Opinion 01-05


January 25, 2001

 

Digest:         A part-time lawyer judge should not represent parties in a Family Court custody/visitation proceeding where there is a criminal proceeding pending in the judge's court which has been brought against the judge's client by the other parent and which involves allegations and issues that would be material in the Family Court proceeding.

 

Rule:            Jud. Law 16; 22 NYCRR 100.4(A)(3); 100.6(A); Opinion 99-34 (Vol. XVII).


Opinion:


         A part-time lawyer-town judge is being retained by a long-time client to represent her and her son in a Family Court custody/visitation matter concerning her grandson. The son currently has a criminal matter pending in the town court before the inquirer's co-justice. The complainant in that matter is the son's girlfriend who is also the respondent in the Family Court proceeding. The charge involves "alleged violence against her person." Also, a temporary order of protection has been issued in the town court barring the grandmother and son from contact with the girlfriend.

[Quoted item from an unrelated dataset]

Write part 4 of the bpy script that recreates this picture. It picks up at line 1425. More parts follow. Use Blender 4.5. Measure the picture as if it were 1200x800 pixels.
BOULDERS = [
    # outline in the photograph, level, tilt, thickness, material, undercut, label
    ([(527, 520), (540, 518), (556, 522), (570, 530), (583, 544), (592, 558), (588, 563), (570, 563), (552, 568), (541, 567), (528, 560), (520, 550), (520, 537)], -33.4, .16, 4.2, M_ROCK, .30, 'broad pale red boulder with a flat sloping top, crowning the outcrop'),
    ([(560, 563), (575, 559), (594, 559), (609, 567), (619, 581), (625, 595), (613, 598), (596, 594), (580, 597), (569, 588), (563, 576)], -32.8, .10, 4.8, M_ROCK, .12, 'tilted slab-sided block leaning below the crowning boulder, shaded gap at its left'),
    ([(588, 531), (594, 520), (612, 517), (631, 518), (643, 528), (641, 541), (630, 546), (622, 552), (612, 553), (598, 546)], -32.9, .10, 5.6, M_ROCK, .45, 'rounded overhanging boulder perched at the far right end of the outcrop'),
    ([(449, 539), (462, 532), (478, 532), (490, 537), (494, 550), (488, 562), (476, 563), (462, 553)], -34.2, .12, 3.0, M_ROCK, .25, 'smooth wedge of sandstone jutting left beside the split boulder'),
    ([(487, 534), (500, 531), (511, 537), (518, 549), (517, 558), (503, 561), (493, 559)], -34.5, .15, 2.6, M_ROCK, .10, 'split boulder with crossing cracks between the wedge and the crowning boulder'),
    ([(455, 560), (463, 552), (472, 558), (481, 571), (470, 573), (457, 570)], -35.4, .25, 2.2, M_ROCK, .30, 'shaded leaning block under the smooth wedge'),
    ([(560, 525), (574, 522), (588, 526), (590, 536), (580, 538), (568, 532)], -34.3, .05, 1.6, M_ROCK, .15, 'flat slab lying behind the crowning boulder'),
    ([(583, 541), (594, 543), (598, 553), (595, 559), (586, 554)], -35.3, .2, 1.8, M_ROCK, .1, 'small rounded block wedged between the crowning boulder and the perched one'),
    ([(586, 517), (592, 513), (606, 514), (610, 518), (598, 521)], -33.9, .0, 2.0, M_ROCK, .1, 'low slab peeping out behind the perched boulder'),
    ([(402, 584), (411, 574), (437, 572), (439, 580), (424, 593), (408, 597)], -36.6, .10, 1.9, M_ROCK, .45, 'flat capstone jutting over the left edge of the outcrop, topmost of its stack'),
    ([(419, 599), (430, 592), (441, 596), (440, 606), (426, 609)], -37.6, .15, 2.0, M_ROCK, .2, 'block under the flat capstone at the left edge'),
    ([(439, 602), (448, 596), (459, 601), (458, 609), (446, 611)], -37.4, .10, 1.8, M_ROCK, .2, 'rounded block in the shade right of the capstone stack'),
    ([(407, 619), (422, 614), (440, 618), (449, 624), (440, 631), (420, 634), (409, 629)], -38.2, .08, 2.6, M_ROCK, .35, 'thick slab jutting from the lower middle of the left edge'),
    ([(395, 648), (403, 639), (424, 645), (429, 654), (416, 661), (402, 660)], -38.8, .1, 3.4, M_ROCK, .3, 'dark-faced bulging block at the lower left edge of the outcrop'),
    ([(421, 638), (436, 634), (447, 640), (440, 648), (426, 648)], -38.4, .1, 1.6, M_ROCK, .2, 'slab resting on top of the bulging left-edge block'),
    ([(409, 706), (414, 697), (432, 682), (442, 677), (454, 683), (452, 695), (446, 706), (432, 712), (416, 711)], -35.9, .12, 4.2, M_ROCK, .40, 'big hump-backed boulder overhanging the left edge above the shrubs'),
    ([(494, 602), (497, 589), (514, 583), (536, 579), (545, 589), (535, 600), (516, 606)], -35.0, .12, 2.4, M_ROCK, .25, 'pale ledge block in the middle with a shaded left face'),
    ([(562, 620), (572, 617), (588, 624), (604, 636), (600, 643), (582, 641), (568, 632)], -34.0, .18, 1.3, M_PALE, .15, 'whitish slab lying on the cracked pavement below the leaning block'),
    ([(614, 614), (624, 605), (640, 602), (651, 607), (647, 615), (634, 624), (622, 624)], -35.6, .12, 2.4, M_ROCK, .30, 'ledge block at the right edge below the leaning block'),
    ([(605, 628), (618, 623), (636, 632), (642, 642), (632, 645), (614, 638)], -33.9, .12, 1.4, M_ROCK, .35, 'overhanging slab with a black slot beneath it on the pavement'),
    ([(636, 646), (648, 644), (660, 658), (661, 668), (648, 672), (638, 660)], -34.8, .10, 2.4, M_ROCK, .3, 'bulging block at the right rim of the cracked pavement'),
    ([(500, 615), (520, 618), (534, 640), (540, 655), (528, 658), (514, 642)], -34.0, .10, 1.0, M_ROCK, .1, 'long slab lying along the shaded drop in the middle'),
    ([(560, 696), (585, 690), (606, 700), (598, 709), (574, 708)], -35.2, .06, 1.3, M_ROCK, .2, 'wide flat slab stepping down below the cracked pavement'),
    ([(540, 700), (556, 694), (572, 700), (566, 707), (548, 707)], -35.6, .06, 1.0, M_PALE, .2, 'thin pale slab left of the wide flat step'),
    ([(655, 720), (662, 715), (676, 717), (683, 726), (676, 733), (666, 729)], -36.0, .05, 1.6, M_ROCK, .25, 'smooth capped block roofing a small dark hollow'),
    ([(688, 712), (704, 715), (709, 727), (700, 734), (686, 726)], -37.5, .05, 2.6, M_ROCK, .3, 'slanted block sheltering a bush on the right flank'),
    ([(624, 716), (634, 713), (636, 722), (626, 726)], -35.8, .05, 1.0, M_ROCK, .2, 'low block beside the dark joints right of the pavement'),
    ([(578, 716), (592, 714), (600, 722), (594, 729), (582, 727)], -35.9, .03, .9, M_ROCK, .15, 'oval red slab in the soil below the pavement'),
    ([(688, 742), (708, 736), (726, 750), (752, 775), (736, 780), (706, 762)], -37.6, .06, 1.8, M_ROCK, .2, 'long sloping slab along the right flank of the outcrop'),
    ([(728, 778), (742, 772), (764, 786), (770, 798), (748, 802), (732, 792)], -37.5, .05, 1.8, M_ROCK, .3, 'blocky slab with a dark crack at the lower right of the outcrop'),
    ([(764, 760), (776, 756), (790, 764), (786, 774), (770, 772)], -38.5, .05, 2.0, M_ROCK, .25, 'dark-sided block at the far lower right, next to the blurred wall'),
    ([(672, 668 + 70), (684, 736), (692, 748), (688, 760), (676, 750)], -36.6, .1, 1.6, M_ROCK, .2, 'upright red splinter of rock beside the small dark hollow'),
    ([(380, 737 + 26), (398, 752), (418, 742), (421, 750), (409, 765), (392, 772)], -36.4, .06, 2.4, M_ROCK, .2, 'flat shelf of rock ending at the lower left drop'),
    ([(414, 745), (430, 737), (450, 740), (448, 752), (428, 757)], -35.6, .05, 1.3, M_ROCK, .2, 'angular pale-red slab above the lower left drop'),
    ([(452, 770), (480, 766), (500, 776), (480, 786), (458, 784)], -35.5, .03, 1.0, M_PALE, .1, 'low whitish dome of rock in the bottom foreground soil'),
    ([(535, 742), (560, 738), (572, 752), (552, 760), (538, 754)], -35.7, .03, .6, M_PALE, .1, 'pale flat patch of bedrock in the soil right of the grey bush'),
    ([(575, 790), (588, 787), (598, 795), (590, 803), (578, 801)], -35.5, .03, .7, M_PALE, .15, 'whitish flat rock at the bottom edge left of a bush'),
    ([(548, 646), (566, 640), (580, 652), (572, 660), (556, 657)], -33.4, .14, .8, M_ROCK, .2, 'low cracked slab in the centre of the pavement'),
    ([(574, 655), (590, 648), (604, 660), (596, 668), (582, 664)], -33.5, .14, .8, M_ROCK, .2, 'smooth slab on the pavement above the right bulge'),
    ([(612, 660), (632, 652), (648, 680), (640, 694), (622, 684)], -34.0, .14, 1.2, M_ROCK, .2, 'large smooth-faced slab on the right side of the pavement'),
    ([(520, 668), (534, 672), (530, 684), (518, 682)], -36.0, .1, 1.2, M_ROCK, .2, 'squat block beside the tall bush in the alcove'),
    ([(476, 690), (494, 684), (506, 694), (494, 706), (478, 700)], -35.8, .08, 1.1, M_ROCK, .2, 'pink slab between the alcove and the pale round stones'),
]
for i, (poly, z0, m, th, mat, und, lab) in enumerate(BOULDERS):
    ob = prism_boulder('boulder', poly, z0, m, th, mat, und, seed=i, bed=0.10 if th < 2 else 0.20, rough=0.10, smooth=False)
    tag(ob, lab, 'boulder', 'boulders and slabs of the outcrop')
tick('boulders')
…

The Family Court proceeding seeks resolution of custody and visitation of the child who was born out of wedlock to the son and his girlfriend.


         The judge asks whether there is a conflict which would preclude his/her representation of the son and his mother in the Family Court proceeding. In particular the judge claims that neither Judiciary Law §16, which prohibits a judge from acting as an attorney in any matter originating in the judge's court, nor Opinion 99-34 (Vol. XVII), which applied that section is applicable since the Family Court proceeding is not one which originated in the town court.


         While it is true that the Family Court proceeding did not "originate" in the judge's court, we are not of the view that this suffices to render the representation permissible. The fact is that the two proceedings are clearly intertwined, and that what occurs in the criminal proceeding could well affect a disposition in the Family Court proceeding. Indeed, it is difficult to envision a hearing in the Family Court that does not consider the matters being alleged in the town court criminal action. The Committee further notes that it is not unusual for emergency applications in Family Court matters to be made in the town court; and, in fact, the town court has already issued a protective order in the matter before it.


         Thus, the judge, as Family Court advocate, must be concerned with and must deal with the underlying facts of the allegations being made in the town court. In our view, that leads to the conclusion that where the judge will be contesting the allegations that are being made in his/her court, albeit in another venue, a situation is created which is incompatible with the judicial office held by the inquirer. 22 NYCRR 100.4(A)(3). In effect, the judge becomes a participant, albeit one-step removed, in a matter pending in his/her own court. It therefore follows, that if a part-time judge may not appear as an attorney in his or her own court (22 NYCRR 100.6[A]), he or she should not be appearing in another court in which related issues involving the same parties are the subject of a related litigation.